(noun): Russia’s euphemism for its invasion of Ukraine
When Vladimir Putin announced his full-scale invasion of Ukraine in February, Russia’s president didn’t declare war on Kyiv. Instead, he said he had decided “to carry out a special military operation”, coining a phrase that has come to characterise Russia’s sputtering campaign.
The term was meant to assure Russians that life was largely going on as normal: it evokes far-off conflicts or swift, victorious wars such as Russia’s five-day invasion of Georgia in 2008.
But the strictness with which the Kremlin policed its use belied how quickly everything had changed. MPs rushed through a bill making “discrediting the armed forces” punishable with up to 15 years in prison.
That meant any deviation from the official narrative — including calling the war a “war” or “invasion”. Protesters have been arrested for holding up posters with the word “war” asterisked out, or clutching a copy of Tolstoy’s War and Peace.
The term itself is key to understanding the failure of the “special operation” to deliver the lightning victory Putin had hoped for.

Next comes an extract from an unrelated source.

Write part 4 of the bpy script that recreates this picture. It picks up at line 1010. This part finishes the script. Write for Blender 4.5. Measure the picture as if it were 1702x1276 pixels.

Plans for the invasion were so secretive that even most of the Kremlin elite and Russia’s military brass were kept in the dark — leaving them unprepared for the setbacks that followed.
Nearly a year on, the Kremlin has yet to clarify how much of Ukraine Putin attempted to annex in September or what he means by Kyiv’s “denazification”. Keeping up the pretence Russia is not fighting a war has proved difficult even for Putin, who said he would “keep trying to end this war” in late December.
Instead, the “special operation” has come to characterise Putin’s existential struggle with the west, as he mobilises Russia’s reserves and muses about a nuclear first strike. For the former spy, it’s the mission of a lifetime.